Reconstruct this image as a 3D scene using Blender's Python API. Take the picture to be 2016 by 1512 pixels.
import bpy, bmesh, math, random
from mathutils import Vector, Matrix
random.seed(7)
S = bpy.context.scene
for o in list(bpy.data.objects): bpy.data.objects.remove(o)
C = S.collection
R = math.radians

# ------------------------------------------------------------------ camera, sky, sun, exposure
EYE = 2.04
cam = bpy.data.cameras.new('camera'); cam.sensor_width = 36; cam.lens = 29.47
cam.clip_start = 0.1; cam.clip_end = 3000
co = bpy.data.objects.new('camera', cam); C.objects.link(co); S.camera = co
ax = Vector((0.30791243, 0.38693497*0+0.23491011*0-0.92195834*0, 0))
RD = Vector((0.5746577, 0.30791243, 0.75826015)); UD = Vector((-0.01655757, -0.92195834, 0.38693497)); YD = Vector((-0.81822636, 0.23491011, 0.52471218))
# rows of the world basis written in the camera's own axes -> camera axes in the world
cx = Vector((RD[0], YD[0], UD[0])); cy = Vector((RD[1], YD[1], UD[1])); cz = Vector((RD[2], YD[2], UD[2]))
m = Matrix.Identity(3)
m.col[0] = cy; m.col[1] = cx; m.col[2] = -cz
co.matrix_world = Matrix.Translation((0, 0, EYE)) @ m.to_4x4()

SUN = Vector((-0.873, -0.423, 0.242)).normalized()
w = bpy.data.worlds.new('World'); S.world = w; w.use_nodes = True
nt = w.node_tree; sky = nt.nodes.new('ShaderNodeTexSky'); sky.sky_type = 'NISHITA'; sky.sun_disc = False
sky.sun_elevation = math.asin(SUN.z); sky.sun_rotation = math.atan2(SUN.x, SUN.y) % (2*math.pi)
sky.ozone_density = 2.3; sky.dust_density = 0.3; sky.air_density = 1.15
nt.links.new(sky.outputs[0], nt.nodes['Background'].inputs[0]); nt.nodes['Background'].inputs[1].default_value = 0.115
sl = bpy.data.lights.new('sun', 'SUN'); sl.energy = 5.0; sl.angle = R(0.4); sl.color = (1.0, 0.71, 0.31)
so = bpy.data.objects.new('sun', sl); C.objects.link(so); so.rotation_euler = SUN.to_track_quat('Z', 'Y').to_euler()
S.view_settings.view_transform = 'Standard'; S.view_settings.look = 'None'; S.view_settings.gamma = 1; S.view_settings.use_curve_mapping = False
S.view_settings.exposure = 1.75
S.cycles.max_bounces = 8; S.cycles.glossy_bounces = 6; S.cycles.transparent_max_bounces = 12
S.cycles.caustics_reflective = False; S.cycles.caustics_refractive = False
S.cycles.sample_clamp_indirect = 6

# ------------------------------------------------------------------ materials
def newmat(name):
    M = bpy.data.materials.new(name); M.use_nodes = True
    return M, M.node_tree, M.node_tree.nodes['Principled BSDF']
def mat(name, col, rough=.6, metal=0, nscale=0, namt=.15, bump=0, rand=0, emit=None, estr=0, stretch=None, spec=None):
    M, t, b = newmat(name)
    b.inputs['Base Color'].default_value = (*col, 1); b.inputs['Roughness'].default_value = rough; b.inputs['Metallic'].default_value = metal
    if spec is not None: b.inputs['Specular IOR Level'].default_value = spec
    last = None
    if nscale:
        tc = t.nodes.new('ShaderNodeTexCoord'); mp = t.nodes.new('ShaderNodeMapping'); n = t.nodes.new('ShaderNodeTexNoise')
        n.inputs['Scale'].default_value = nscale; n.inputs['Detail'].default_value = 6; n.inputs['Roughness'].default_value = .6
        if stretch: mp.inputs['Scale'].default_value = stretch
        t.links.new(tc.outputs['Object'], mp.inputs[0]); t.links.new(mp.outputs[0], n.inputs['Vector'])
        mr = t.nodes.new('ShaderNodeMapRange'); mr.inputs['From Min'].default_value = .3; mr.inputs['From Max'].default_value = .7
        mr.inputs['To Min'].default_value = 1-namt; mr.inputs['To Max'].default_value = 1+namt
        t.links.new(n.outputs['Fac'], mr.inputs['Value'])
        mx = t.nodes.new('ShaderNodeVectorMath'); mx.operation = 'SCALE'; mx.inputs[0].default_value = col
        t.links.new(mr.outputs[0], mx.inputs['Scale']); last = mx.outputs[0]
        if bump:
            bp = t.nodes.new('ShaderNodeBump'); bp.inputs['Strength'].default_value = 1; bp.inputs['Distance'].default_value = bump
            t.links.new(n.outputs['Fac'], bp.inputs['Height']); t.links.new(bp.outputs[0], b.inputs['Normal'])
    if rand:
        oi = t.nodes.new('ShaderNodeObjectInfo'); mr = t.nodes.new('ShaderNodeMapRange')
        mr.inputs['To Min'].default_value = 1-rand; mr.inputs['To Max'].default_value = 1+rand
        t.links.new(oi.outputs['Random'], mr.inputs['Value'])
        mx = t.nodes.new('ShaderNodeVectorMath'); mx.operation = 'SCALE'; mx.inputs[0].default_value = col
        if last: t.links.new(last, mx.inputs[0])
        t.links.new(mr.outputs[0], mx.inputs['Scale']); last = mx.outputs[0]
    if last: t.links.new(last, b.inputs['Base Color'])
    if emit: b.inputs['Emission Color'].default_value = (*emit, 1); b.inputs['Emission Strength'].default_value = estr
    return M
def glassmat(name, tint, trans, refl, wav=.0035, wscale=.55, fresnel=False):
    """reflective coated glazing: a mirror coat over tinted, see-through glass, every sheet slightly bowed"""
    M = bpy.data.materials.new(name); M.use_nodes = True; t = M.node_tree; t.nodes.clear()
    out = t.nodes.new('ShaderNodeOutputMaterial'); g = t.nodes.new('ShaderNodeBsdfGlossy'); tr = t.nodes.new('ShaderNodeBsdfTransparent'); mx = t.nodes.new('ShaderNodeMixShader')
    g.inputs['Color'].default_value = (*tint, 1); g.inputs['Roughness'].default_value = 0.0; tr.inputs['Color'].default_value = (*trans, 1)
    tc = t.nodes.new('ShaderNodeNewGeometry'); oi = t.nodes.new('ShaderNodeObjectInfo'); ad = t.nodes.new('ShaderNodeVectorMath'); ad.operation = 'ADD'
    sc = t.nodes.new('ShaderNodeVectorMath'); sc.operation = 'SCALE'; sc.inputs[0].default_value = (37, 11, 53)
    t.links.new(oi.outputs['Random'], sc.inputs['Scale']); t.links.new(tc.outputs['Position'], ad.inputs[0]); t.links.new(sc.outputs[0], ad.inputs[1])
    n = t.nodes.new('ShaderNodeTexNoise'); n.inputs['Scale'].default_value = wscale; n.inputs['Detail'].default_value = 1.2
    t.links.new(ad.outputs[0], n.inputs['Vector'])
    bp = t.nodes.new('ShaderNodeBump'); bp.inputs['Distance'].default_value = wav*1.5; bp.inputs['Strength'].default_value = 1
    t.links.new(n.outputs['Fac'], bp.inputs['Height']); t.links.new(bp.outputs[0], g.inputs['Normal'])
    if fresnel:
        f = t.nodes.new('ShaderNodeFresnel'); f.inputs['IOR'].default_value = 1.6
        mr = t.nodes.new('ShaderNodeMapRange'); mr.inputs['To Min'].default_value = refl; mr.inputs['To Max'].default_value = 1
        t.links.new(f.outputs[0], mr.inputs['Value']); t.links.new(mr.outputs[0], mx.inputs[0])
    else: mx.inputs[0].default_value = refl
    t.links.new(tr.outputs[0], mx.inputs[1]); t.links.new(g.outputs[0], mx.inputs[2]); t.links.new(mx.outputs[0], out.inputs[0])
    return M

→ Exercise
Return a word-for-word copy of the lines from the beginning of the listing to the line holding "R = math.radians", both kept.

→ Exercise response
Reconstruct this image as a 3D scene using Blender's Python API. Take the picture to be 2016 by 1512 pixels.
import bpy, bmesh, math, random
from mathutils import Vector, Matrix
random.seed(7)
S = bpy.context.scene
for o in list(bpy.data.objects): bpy.data.objects.remove(o)
C = S.collection
R = math.radians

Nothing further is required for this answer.